◆ **The exercise**
Repeat everything from the line holding "0.24), 1.3), clamp=True)" to the line holding "(.34,.48,.14), .4, 1.6, .5)", inclusive, exactly. Leave out the rest.

# # # # # # #

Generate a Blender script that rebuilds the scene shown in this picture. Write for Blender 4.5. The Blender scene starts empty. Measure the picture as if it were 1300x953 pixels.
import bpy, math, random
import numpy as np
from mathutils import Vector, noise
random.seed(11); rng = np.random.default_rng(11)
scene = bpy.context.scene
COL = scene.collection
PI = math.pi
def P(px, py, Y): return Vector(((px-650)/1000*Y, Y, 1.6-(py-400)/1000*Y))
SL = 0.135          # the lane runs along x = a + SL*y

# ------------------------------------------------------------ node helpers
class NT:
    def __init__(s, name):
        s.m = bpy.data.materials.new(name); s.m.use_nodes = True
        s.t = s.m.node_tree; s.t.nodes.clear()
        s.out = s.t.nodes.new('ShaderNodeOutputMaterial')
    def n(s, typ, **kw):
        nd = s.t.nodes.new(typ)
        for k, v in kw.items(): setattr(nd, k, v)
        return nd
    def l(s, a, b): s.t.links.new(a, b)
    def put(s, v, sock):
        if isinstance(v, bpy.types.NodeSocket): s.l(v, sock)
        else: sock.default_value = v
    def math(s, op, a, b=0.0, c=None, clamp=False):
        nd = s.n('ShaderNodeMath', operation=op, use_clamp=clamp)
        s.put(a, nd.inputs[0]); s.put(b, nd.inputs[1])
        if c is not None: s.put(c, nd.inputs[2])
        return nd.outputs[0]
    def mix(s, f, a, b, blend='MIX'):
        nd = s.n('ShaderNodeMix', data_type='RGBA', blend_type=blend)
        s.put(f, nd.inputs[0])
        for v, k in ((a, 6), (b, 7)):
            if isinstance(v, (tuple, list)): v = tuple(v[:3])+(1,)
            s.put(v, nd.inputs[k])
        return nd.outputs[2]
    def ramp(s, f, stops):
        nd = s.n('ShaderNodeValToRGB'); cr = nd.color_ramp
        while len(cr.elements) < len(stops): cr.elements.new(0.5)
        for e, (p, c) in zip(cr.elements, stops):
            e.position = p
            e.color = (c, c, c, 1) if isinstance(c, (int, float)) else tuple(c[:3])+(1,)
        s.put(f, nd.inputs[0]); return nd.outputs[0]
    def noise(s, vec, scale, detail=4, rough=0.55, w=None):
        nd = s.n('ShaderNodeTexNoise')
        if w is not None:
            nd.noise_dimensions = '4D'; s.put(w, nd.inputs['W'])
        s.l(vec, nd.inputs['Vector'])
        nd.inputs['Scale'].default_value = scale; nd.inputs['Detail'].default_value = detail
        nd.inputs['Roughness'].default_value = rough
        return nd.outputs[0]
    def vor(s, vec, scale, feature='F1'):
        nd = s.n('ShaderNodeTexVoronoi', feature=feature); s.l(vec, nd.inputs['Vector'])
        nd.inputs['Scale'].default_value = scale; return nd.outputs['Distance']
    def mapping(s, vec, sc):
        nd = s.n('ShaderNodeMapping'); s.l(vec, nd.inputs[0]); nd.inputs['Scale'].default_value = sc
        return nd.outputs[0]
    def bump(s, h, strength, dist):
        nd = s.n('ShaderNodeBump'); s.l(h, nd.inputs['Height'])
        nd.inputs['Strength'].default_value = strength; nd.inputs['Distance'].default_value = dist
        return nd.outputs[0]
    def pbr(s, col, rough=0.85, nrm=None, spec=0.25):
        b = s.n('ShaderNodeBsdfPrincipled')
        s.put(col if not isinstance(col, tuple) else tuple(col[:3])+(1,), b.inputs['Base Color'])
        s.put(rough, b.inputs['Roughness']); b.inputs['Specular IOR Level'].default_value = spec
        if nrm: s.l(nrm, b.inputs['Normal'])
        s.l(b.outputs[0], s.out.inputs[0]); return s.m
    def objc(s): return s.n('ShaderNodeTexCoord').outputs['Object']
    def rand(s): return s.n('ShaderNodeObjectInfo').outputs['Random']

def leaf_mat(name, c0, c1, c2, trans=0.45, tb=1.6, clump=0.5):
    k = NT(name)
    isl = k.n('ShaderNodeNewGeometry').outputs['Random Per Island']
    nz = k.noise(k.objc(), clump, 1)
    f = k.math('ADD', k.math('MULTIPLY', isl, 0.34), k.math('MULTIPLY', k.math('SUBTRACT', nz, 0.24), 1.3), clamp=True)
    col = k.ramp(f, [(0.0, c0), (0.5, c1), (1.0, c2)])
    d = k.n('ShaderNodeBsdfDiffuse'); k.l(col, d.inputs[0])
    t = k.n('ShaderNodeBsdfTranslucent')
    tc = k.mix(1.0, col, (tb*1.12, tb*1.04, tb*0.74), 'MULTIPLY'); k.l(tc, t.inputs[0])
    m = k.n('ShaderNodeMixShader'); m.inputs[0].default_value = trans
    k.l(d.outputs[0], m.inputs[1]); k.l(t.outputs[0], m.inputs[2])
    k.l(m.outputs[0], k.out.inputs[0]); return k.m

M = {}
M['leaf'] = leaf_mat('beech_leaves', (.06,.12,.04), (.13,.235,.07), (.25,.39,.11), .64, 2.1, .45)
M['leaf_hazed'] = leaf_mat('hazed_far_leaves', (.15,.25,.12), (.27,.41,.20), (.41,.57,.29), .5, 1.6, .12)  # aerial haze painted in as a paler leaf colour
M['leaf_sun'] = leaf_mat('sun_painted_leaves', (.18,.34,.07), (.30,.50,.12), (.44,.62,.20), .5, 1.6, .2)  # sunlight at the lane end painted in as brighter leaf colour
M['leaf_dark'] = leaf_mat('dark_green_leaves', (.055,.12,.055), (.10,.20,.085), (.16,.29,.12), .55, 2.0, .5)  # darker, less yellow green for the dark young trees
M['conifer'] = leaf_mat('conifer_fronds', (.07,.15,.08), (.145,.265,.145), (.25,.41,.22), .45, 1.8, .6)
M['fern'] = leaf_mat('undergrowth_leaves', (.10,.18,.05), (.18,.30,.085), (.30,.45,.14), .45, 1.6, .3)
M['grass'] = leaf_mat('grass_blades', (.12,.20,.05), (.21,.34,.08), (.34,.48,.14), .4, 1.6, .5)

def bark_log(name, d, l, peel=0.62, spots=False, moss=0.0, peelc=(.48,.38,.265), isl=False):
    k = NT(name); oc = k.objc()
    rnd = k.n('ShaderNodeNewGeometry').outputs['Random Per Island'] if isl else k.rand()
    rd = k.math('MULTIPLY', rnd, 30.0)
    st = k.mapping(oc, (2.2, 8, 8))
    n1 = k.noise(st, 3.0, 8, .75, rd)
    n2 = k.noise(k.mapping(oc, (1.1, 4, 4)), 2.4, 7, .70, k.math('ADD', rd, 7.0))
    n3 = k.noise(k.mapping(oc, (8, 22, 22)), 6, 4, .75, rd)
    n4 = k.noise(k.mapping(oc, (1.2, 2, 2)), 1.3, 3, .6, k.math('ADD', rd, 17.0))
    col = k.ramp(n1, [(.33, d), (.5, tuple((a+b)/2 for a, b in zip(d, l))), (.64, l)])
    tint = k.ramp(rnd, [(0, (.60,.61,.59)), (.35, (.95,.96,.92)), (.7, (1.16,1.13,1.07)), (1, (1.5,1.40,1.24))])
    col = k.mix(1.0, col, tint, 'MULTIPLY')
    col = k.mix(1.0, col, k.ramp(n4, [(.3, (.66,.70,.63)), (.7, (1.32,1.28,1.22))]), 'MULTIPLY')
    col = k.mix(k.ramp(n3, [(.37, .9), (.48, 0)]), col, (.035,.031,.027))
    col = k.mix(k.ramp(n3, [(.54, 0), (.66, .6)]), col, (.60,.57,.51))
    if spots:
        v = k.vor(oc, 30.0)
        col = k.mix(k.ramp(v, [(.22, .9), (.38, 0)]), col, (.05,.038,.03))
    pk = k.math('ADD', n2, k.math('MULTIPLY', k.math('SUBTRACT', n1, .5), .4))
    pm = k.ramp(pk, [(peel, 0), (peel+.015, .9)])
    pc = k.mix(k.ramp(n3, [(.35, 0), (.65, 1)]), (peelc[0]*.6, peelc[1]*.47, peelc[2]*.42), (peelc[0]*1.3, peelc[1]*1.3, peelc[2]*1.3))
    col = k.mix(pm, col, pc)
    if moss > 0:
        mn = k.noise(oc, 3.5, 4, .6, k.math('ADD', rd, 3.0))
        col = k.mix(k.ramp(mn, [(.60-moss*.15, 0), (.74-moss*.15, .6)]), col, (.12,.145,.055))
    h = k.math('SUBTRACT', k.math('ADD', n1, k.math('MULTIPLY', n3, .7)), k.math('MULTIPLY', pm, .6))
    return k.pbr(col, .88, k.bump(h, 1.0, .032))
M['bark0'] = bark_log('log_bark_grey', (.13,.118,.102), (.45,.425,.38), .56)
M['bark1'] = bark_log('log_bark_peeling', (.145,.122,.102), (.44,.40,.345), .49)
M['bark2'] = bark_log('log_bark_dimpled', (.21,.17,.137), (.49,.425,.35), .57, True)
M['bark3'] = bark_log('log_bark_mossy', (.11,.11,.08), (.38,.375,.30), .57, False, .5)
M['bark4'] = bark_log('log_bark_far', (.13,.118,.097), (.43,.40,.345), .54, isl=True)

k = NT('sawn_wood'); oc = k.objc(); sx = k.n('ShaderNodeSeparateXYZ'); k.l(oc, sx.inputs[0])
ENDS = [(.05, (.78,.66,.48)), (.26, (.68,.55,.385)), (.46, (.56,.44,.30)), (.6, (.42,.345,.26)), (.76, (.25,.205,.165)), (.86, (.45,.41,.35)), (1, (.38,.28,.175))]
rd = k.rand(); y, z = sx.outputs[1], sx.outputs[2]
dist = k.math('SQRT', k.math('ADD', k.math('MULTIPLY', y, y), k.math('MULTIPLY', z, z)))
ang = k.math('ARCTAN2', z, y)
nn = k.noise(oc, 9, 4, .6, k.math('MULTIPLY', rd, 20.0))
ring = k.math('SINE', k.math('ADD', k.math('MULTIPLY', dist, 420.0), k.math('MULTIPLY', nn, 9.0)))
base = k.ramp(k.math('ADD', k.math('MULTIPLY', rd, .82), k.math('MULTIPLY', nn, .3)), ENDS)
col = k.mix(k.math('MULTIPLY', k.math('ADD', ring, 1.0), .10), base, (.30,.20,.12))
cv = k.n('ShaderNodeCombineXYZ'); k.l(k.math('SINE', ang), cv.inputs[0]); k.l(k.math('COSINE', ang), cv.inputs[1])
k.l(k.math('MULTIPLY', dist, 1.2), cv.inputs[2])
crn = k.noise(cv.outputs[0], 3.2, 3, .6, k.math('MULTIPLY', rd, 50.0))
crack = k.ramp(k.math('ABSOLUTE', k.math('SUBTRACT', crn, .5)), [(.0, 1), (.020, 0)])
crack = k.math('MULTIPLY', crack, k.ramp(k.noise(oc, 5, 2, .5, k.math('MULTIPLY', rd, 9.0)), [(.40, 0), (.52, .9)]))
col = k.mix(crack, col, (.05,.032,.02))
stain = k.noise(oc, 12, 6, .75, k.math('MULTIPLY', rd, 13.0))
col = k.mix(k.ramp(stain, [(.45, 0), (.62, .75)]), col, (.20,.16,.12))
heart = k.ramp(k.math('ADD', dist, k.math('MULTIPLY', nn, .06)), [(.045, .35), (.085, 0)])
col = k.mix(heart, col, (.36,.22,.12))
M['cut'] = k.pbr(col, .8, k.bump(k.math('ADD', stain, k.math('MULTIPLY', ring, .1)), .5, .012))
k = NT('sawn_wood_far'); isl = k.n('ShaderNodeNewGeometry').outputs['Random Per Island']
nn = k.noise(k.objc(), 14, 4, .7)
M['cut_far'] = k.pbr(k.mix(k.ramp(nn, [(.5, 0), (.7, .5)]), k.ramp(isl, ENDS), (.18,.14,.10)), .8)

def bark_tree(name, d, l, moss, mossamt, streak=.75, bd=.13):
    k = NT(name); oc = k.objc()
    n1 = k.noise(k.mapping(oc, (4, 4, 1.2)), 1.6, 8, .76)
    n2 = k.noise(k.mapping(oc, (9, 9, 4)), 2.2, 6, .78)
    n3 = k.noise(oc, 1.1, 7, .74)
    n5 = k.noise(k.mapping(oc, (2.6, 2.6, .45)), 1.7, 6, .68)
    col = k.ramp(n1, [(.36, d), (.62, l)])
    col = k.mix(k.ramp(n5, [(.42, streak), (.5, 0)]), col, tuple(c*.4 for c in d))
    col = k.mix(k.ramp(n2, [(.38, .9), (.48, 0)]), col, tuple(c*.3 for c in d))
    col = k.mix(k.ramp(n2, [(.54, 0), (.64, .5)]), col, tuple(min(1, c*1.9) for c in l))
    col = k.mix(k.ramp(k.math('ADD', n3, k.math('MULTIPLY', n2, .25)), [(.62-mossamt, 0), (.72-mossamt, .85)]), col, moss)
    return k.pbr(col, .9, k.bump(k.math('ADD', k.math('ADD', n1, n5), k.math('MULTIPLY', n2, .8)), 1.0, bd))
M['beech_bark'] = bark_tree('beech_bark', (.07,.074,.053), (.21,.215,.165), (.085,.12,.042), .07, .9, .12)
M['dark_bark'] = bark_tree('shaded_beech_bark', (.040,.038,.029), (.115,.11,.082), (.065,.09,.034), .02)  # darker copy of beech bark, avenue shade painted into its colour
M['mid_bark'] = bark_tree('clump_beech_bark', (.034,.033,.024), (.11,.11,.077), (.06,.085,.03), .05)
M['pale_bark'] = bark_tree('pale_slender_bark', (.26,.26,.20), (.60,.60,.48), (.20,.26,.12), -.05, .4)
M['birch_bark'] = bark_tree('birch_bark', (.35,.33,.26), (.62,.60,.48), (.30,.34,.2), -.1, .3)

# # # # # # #

◆ **Answer to this exercise**
    f = k.math('ADD', k.math('MULTIPLY', isl, 0.34), k.math('MULTIPLY', k.math('SUBTRACT', nz, 0.24), 1.3), clamp=True)
    col = k.ramp(f, [(0.0, c0), (0.5, c1), (1.0, c2)])
    d = k.n('ShaderNodeBsdfDiffuse'); k.l(col, d.inputs[0])
    t = k.n('ShaderNodeBsdfTranslucent')
    tc = k.mix(1.0, col, (tb*1.12, tb*1.04, tb*0.74), 'MULTIPLY'); k.l(tc, t.inputs[0])
    m = k.n('ShaderNodeMixShader'); m.inputs[0].default_value = trans
    k.l(d.outputs[0], m.inputs[1]); k.l(t.outputs[0], m.inputs[2])
    k.l(m.outputs[0], k.out.inputs[0]); return k.m

M = {}
M['leaf'] = leaf_mat('beech_leaves', (.06,.12,.04), (.13,.235,.07), (.25,.39,.11), .64, 2.1, .45)
M['leaf_hazed'] = leaf_mat('hazed_far_leaves', (.15,.25,.12), (.27,.41,.20), (.41,.57,.29), .5, 1.6, .12)  # aerial haze painted in as a paler leaf colour
M['leaf_sun'] = leaf_mat('sun_painted_leaves', (.18,.34,.07), (.30,.50,.12), (.44,.62,.20), .5, 1.6, .2)  # sunlight at the lane end painted in as brighter leaf colour
M['leaf_dark'] = leaf_mat('dark_green_leaves', (.055,.12,.055), (.10,.20,.085), (.16,.29,.12), .55, 2.0, .5)  # darker, less yellow green for the dark young trees
M['conifer'] = leaf_mat('conifer_fronds', (.07,.15,.08), (.145,.265,.145), (.25,.41,.22), .45, 1.8, .6)
M['fern'] = leaf_mat('undergrowth_leaves', (.10,.18,.05), (.18,.30,.085), (.30,.45,.14), .45, 1.6, .3)
M['grass'] = leaf_mat('grass_blades', (.12,.20,.05), (.21,.34,.08), (.34,.48,.14), .4, 1.6, .5)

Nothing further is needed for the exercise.